Ensaio publicado na HiGH 04 – 2007

No ponto de espera da cabeceira da pista, um caso acontecido na época que voava para uma companhia aérea me vem à mente. No sopé da escada de embarque, ao receber os passageiros, um senhor chega perto e comenta que aquele avião, minha Nossa Senhora, era muito pequeno. Para acalmar o relutante cliente, o jeito foi apelar para uma pegadinha. Disse que se ele tivesse muito, mas muito dinheiro, a ponto de poder comprar um jatinho particular, aquele modelo poderia ser uma opção, e mais, seria um tremendo de um jato grande. O semblante, antes carrancudo, tornou-se sereno em questão de segundos, e lá foi ele embarcar tranquilo. O avião em questão era um Embraer ERJ 145, pai do Legacy 600, o tal grande jato executivo, que no final de março chegou à marca de 100 aeronaves entregues. Quem levou o avião histórico para casa foi a ABS Jets, operadora da República Tcheca, que tem mais outros dois desses aviões. Na faixa de US$ 20 a 25 milhões, não há modelo de jato executivo que entregue um espaço tão amplo quanto o Legacy 600, no valor de US$ 24,7 milhões na Tabela 2007.

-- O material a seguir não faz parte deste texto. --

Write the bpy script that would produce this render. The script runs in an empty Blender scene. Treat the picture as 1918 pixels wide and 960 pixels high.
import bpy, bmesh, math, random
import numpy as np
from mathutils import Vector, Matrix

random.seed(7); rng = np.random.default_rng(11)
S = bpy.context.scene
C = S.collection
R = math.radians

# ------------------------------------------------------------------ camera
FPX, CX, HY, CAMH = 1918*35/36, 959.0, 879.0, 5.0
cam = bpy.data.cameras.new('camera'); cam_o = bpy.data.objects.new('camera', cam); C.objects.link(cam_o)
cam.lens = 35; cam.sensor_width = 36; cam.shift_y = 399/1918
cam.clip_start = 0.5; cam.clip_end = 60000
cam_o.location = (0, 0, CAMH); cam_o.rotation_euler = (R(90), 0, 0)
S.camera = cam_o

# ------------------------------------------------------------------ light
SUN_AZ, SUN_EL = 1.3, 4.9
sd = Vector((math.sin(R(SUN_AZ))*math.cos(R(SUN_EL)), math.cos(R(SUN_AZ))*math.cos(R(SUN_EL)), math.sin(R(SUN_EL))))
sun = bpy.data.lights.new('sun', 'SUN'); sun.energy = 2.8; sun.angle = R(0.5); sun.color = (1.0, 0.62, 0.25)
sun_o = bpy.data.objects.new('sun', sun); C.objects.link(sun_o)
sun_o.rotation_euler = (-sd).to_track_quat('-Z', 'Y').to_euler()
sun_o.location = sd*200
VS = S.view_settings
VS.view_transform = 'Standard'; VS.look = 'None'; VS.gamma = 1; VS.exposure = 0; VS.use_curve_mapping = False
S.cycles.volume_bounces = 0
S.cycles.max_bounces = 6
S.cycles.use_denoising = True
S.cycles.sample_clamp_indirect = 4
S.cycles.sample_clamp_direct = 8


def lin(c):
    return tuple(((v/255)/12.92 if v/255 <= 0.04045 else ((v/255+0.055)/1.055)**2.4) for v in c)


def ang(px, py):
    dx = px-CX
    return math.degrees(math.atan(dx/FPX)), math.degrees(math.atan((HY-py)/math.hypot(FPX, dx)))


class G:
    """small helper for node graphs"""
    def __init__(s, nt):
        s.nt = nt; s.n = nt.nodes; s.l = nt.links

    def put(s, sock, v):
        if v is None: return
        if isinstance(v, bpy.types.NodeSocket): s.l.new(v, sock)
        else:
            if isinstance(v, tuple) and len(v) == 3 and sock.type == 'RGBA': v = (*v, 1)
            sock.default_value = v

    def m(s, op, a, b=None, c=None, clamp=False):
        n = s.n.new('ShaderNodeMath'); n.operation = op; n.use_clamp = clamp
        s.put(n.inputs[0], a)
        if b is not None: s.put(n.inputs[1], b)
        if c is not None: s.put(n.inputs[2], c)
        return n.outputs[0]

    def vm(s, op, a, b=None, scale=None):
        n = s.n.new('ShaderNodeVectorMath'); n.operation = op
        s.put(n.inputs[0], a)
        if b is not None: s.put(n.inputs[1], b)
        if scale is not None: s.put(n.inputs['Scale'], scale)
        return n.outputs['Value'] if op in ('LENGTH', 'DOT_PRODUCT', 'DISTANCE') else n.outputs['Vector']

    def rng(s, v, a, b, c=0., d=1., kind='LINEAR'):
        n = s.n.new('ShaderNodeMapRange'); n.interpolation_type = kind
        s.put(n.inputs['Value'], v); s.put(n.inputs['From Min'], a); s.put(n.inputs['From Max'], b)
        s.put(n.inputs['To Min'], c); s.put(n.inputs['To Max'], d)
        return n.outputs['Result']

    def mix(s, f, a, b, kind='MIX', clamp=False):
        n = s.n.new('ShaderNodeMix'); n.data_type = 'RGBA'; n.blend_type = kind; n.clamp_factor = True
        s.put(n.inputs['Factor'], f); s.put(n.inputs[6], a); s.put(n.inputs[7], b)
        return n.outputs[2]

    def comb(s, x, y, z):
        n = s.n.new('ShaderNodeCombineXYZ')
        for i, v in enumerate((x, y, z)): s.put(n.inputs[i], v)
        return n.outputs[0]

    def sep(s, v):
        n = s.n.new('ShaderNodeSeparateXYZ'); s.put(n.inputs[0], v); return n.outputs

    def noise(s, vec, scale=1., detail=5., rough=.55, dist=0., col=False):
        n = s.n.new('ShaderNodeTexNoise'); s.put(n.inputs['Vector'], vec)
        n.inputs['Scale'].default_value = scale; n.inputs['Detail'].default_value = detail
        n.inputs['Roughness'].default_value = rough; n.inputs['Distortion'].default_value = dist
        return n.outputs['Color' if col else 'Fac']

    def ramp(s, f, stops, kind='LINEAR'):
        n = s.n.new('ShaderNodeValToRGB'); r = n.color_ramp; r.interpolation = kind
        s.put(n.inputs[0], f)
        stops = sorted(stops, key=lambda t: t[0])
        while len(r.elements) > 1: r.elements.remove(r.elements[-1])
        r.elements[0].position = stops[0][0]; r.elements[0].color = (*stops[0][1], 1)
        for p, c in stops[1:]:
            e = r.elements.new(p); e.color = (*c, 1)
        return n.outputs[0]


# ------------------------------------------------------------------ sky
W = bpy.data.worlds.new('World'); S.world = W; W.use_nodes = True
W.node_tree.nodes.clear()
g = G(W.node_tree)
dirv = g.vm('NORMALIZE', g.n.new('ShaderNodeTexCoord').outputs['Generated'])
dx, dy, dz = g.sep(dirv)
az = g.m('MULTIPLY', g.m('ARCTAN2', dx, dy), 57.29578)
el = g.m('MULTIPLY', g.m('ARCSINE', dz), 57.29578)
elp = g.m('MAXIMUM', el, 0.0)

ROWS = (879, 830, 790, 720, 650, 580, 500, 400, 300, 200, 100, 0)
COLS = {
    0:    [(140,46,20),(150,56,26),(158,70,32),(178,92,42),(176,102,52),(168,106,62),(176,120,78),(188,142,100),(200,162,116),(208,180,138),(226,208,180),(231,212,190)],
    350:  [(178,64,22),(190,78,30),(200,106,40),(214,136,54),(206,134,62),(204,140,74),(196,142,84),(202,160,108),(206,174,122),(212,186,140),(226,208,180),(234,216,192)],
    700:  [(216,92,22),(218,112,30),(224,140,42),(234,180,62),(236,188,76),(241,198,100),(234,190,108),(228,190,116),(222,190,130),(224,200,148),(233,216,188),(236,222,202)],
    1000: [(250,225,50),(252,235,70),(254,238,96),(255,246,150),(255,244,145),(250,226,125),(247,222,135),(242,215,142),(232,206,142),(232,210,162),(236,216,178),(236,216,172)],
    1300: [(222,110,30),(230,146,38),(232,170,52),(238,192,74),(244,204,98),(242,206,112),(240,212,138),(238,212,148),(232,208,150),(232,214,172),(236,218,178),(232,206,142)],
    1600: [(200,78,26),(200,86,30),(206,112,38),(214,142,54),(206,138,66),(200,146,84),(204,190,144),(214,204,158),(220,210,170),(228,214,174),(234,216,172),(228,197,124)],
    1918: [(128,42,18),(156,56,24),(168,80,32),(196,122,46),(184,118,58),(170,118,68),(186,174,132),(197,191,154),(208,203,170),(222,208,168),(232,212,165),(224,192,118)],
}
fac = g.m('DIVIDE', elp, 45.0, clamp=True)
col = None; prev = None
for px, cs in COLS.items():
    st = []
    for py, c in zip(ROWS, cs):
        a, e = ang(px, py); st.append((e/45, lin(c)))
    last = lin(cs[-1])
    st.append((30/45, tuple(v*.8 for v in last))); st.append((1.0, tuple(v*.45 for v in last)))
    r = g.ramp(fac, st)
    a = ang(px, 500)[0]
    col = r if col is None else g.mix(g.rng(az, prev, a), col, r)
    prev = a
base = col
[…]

Em seu interior, 10 a 13 executivos podem trabalhar tranquilamente em até três ambientes. Sua cabine, com 12,94 m de comprimento, é de longe a maior da categoria Super MidSize, onde estão incluídos também o Gulfstream G200, o Hawker 4000 e o Bombardier Challenger 300, só que a tabela para esses modelos está na faixa de US$ 18 a 20 milhões. Um Citation X também entra na briga pelo preço, US$ 20,495 milhões. Na verdade, o tamanho de sua cabine é cerca de 90% que a oferecida pelo Gulfstream G550, de ultralongo alcance e que custa, se bem negociado, cerca de US$ 20 milhões a mais. A Embraer com sua experiência em trabalhar no concorrido mercado de aviões regionais sempre soube detectar nichos de mercados que pudessem ser explorados pelos seus produtos. E com o Legacy 600 não foi diferente. Lançado em 2000, o jato na época custava US$ 19,8 milhões, e se não era o primor em performance, sua altitude de cruzeiro era de 39 mil pés e a velocidade de Mach 0.80, portanto, mais comedido que seus concorrentes, tinha como gancho de vendas, além de sua cabine, a estrutura de construção feita para aguentar o sobe e desce da aviação regional, e por esse mesmo motivo, um projeto concebido para se ganhar dinheiro priorizando a facilidade operacional. Essa facilidade é comprovada até mesmo antes de entrar no bicho. A inspeção externa no Legacy 600 não leva mais que cinco minutos, sem precisar de escadas ou qualquer banquinho para acessar os pontos cruciais para o pré voo. Estão lá o único ponto de abastecimento e boas portas de acesso aos sistemas hidráulicos. Subindo os cinco degraus embutidos na porta de entrada, estamos a bordo do avião da Embraer. À direita, encontra-se a cabine de passageiros, e se a preferência for pela esquerda, está o escritório dos pilotos. Ao contrário do ERJ 135 normal, do qual o Legacy 600 deriva, não existe a porta de serviço do lado oposto da fuselagem. Ela foi suprimida e substituída pela completa galley, equipada com um forno de microondas e um elétrico, proporcionando qualquer tipo de refeição quente. A cafeteira e compartimentos para gelo, copos, talheres, pratos e alimentos também estão por ali. Na dianteira, há um toalette que pode ser usado pela tripulação, sem incomodar os passageiros.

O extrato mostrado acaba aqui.